■ GIVEN REQUEST
Each line from the beginning of the data below through the line containing "col = scn.collection" should be repeated exactly, please.

────────────────

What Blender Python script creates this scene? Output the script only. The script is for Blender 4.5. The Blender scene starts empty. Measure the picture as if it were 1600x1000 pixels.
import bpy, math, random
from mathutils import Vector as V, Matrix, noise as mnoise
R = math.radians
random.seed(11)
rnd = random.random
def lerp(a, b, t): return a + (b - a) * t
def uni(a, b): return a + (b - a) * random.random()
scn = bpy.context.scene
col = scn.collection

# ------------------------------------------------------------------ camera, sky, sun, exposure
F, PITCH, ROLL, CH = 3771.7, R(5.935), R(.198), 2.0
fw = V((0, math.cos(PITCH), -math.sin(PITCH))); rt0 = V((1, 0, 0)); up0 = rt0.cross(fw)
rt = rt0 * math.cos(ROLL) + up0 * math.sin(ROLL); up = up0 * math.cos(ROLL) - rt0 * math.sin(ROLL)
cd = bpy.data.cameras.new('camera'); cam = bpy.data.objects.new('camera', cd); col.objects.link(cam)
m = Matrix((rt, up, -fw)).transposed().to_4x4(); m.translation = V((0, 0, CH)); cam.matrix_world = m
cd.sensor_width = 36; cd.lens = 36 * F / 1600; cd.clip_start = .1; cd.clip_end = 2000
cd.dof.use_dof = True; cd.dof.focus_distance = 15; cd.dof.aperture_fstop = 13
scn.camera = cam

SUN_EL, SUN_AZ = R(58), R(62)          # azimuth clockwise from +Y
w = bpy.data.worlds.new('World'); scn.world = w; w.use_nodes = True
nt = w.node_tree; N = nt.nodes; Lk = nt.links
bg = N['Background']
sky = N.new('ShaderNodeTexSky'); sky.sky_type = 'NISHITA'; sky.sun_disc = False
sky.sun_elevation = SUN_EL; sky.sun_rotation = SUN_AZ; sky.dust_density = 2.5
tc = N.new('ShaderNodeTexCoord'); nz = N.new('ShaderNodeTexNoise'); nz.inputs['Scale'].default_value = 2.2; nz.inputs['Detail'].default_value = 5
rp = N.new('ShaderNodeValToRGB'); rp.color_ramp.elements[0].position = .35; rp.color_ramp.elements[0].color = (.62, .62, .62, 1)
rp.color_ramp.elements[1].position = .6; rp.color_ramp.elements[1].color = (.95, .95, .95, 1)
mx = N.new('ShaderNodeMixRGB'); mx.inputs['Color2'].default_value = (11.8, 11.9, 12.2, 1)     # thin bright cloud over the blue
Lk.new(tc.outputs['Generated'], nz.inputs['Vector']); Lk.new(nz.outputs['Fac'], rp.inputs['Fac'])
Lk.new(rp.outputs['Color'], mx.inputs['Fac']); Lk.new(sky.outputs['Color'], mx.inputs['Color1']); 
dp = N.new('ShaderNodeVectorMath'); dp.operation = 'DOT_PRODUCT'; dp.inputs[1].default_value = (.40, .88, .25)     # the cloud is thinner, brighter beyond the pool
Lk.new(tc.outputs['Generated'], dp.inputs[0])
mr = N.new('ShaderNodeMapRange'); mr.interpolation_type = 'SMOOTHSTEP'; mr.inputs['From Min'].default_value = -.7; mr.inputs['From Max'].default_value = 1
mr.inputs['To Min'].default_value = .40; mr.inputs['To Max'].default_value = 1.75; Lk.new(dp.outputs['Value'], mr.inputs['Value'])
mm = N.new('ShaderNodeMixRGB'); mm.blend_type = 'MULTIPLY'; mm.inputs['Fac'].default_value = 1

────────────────

■ THE RESULT
What Blender Python script creates this scene? Output the script only. The script is for Blender 4.5. The Blender scene starts empty. Measure the picture as if it were 1600x1000 pixels.
import bpy, math, random
from mathutils import Vector as V, Matrix, noise as mnoise
R = math.radians
random.seed(11)
rnd = random.random
def lerp(a, b, t): return a + (b - a) * t
def uni(a, b): return a + (b - a) * random.random()
scn = bpy.context.scene
col = scn.collection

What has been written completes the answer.